╭──

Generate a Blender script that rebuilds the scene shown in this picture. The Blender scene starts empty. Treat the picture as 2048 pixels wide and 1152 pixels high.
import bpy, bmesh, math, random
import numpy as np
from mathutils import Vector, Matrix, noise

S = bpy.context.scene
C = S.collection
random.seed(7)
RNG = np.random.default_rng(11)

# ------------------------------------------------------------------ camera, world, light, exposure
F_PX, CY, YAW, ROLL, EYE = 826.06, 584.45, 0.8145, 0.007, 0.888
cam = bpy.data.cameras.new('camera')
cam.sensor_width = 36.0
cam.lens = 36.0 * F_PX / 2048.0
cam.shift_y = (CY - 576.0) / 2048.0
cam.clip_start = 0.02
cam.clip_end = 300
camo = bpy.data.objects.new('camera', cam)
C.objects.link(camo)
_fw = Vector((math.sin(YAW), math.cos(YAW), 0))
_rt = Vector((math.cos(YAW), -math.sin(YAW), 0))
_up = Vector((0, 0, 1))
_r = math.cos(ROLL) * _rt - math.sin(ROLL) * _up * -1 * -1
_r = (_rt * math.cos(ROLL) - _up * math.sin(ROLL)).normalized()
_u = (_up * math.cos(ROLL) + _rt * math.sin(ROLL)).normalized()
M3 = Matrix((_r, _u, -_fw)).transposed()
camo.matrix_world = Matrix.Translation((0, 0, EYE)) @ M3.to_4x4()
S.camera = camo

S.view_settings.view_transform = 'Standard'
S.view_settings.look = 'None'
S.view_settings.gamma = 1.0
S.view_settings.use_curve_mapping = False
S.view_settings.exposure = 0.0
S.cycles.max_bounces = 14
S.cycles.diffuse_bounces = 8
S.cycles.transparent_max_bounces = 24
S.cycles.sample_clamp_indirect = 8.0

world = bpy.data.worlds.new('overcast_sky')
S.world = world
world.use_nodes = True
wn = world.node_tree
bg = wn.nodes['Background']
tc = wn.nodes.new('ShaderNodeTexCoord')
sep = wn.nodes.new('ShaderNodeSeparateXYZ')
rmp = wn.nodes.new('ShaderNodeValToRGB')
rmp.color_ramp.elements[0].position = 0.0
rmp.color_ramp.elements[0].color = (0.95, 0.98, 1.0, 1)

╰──

WHAT NEEDS TO BE DONE: Please repeat the material above, word for word and in full.

EXERCISE RESULT:
Generate a Blender script that rebuilds the scene shown in this picture. The Blender scene starts empty. Treat the picture as 2048 pixels wide and 1152 pixels high.
import bpy, bmesh, math, random
import numpy as np
from mathutils import Vector, Matrix, noise

S = bpy.context.scene
C = S.collection
random.seed(7)
RNG = np.random.default_rng(11)

# ------------------------------------------------------------------ camera, world, light, exposure
F_PX, CY, YAW, ROLL, EYE = 826.06, 584.45, 0.8145, 0.007, 0.888
cam = bpy.data.cameras.new('camera')
cam.sensor_width = 36.0
cam.lens = 36.0 * F_PX / 2048.0
cam.shift_y = (CY - 576.0) / 2048.0
cam.clip_start = 0.02
cam.clip_end = 300
camo = bpy.data.objects.new('camera', cam)
C.objects.link(camo)
_fw = Vector((math.sin(YAW), math.cos(YAW), 0))
_rt = Vector((math.cos(YAW), -math.sin(YAW), 0))
_up = Vector((0, 0, 1))
_r = math.cos(ROLL) * _rt - math.sin(ROLL) * _up * -1 * -1
_r = (_rt * math.cos(ROLL) - _up * math.sin(ROLL)).normalized()
_u = (_up * math.cos(ROLL) + _rt * math.sin(ROLL)).normalized()
M3 = Matrix((_r, _u, -_fw)).transposed()
camo.matrix_world = Matrix.Translation((0, 0, EYE)) @ M3.to_4x4()
S.camera = camo

S.view_settings.view_transform = 'Standard'
S.view_settings.look = 'None'
S.view_settings.gamma = 1.0
S.view_settings.use_curve_mapping = False
S.view_settings.exposure = 0.0
S.cycles.max_bounces = 14
S.cycles.diffuse_bounces = 8
S.cycles.transparent_max_bounces = 24
S.cycles.sample_clamp_indirect = 8.0

world = bpy.data.worlds.new('overcast_sky')
S.world = world
world.use_nodes = True
wn = world.node_tree
bg = wn.nodes['Background']
tc = wn.nodes.new('ShaderNodeTexCoord')
sep = wn.nodes.new('ShaderNodeSeparateXYZ')
rmp = wn.nodes.new('ShaderNodeValToRGB')
rmp.color_ramp.elements[0].position = 0.0
rmp.color_ramp.elements[0].color = (0.95, 0.98, 1.0, 1)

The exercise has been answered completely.